Since the TPCE concept requires the use of lean mixtures and preheating of the intake air, TPCE engines are in general limited by lean-limit fuel performance and engine knock (sometimes called “autoignition,” “detonation” or “pinging”) which is more prevalent at elevated intake temperatures [2]. For these reasons conventional fuels such as gasoline, which have relatively poor lean-limit performance and knock characteristics, do not perform well in TPCE engines [1]. However, by using natural gas fuel, which has excellent lean-limit performance and anti-knock properties even at elevated temperatures, the required range of torque adjustment was demonstrated [1]. Somewhat unexpectedly, lean mixtures exhibited excellent resistance to engine knock compared to stoichiometric mixtures. This is significant because the intake charge preheating used in the TPCE concept might have worsened knock problems, but for lean mixtures our research has shown that this is not the case. An important implication of these results is that optimal fuels for TPCE engines may be different from those of conventional stoichiometric-burning throttled engines.

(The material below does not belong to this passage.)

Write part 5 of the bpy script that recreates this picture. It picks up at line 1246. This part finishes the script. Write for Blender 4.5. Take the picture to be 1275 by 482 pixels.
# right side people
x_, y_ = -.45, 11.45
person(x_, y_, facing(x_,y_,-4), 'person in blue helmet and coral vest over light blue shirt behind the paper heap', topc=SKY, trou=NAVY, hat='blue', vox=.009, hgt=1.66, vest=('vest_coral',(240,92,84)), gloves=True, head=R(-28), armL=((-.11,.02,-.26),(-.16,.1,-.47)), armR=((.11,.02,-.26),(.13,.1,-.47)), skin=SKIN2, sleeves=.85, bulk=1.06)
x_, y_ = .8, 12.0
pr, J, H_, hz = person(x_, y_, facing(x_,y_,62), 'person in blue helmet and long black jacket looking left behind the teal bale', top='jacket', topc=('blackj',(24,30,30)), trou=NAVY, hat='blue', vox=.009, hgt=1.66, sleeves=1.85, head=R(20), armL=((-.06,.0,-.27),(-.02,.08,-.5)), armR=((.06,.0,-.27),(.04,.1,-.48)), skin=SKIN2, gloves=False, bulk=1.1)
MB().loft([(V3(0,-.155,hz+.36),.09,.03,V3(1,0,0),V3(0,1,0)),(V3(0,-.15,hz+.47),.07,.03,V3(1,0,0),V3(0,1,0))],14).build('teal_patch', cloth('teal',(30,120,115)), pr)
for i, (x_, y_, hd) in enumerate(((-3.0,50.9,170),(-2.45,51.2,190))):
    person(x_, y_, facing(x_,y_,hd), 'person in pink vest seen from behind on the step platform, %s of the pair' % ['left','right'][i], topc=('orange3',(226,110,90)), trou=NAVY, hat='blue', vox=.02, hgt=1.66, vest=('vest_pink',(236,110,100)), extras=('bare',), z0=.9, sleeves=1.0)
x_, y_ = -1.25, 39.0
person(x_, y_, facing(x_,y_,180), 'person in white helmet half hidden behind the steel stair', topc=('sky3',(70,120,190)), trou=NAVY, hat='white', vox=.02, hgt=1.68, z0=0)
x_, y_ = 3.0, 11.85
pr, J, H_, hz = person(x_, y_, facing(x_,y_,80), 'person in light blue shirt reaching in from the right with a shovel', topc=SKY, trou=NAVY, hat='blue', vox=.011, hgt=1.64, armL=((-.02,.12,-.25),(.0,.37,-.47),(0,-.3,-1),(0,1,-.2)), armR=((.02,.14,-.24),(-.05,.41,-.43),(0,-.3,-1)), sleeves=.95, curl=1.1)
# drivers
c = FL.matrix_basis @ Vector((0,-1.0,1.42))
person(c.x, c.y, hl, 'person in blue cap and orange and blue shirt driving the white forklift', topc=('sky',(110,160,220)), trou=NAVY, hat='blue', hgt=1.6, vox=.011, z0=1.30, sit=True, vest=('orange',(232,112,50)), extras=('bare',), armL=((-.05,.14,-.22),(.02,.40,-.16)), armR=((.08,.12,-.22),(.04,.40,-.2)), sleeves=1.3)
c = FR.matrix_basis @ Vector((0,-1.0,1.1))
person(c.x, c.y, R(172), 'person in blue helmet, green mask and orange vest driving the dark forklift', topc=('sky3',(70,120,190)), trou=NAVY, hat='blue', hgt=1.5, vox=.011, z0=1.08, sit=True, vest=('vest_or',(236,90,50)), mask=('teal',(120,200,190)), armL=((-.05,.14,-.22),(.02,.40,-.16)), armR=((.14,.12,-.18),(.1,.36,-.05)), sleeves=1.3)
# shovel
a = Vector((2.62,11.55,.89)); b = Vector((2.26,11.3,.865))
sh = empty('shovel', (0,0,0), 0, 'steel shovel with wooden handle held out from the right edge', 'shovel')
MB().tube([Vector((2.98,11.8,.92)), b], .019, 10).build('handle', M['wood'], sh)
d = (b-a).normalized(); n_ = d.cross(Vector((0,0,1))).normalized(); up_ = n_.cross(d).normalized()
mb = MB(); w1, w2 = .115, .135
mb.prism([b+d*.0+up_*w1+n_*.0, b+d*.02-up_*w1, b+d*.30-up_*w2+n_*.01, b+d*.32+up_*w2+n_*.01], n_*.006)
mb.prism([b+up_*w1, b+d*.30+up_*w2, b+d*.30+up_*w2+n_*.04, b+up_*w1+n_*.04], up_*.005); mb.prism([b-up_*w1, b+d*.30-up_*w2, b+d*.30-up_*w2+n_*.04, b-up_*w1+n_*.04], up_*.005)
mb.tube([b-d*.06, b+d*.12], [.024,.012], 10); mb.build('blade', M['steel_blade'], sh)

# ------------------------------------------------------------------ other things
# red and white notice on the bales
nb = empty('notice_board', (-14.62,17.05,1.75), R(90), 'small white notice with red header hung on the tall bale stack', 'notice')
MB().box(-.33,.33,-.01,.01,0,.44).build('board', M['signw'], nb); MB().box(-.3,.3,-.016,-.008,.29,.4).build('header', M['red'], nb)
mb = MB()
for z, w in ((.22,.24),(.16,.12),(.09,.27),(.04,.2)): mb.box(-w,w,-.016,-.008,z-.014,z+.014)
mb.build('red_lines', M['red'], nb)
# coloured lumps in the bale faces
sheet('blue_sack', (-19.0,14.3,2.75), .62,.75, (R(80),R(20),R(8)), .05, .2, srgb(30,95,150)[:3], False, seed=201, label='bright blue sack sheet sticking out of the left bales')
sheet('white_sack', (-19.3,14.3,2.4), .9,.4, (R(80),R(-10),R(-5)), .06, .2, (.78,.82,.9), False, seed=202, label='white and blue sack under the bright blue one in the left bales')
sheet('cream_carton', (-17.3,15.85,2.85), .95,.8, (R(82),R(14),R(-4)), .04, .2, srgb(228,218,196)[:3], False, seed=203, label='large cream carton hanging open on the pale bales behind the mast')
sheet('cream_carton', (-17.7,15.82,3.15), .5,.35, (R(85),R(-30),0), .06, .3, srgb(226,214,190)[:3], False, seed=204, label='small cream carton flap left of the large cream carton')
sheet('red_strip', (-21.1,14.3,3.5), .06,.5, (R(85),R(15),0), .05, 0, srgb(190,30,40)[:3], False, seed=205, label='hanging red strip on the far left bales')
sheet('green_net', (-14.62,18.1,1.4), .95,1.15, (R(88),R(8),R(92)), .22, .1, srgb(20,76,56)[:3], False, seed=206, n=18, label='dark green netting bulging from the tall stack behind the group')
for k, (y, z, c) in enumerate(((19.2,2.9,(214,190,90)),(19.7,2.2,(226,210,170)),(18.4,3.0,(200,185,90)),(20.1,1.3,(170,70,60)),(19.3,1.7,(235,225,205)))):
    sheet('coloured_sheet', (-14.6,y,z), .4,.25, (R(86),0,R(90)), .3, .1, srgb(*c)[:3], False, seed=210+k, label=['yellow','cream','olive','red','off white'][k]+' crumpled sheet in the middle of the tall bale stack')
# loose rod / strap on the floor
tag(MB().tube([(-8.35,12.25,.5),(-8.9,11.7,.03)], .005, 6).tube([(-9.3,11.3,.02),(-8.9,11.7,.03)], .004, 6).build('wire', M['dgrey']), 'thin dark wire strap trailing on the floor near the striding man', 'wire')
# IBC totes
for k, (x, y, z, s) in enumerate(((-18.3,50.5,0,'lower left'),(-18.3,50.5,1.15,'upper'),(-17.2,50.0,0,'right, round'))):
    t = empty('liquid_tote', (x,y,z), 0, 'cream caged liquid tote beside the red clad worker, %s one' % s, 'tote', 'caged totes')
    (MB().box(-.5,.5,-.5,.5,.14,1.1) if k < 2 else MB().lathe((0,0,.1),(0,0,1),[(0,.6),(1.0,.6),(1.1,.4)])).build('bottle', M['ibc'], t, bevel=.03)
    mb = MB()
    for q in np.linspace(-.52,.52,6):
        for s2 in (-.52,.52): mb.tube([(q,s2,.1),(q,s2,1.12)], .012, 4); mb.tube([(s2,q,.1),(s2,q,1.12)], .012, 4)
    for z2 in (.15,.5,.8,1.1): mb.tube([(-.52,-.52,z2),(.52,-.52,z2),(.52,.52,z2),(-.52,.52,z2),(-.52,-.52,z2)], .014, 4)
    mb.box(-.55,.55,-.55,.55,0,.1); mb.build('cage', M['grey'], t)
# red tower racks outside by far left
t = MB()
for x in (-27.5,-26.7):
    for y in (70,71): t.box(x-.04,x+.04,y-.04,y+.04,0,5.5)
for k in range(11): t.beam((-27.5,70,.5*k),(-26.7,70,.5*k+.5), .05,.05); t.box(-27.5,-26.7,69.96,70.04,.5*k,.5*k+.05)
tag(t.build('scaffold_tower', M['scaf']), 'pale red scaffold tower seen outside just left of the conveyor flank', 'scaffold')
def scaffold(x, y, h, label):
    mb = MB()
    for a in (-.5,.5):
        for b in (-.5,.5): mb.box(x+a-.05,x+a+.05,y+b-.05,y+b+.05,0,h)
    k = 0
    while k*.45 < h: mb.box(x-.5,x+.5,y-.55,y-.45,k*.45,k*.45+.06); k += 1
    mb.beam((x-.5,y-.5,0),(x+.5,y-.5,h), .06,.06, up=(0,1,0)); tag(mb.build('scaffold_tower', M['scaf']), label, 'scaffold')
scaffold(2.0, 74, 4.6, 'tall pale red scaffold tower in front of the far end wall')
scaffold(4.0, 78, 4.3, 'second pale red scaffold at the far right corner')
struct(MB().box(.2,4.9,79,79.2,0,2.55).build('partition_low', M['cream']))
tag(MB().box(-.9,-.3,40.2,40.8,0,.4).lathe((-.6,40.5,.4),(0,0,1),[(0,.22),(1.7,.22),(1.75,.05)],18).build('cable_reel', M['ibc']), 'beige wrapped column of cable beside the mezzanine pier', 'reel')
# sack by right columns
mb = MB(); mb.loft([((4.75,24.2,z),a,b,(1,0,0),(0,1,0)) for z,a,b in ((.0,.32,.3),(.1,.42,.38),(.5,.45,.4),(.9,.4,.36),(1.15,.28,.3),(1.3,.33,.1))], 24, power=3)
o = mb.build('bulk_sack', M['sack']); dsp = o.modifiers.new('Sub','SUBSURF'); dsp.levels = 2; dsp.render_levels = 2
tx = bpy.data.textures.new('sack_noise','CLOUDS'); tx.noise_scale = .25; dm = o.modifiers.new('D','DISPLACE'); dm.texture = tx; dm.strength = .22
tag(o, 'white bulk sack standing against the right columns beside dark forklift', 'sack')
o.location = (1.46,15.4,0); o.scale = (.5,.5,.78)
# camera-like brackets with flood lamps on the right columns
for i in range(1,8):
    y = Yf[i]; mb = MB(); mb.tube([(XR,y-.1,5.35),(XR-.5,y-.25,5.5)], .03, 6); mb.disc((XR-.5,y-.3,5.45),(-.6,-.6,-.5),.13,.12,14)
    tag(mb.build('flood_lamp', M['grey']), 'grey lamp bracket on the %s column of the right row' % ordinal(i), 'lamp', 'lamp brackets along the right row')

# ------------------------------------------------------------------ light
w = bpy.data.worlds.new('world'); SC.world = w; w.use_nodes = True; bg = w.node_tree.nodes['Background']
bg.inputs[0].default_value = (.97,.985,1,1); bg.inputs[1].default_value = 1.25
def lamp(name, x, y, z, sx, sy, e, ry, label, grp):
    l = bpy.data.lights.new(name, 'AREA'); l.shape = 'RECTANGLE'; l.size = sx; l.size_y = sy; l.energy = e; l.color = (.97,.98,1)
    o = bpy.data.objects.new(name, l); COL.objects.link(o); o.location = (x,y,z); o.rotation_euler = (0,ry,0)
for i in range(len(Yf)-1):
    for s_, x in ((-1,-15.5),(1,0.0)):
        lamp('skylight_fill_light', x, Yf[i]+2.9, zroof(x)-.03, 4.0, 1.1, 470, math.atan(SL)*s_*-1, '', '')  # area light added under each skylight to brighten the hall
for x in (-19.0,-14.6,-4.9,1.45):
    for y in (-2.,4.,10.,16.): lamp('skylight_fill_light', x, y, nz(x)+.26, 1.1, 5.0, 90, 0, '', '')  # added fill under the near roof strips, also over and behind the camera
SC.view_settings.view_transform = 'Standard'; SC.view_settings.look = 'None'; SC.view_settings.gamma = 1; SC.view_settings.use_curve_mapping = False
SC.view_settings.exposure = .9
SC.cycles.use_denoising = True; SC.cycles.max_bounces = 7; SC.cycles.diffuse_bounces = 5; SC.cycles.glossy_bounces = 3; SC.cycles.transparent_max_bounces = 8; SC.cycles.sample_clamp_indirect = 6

As a results of these findings, we will examine the performance of other alternative fuels such as methanol, ethanol and hydrogen in TPCE engines. These fuels also have greatly enhanced lean limit and/or anti-knock performance relative to gasoline and thus are likely candidates for TPCE operation. In particular, methanol and ethanol have much higher octane ratings than gasoline blends, and hydrogen has the lowest lean misfire limit of any fuel. Consequently, the TPCE studies will be extended to evaluate the performance of these alternative fuels and fuel blends. These results will be compared to the performance of natural gas fuel, which has already proven to be an excellent choice for TPCE engines. This work is being supported by the South Coast Air Quality Management District and the National Center for Metropolitan Research (METRANS).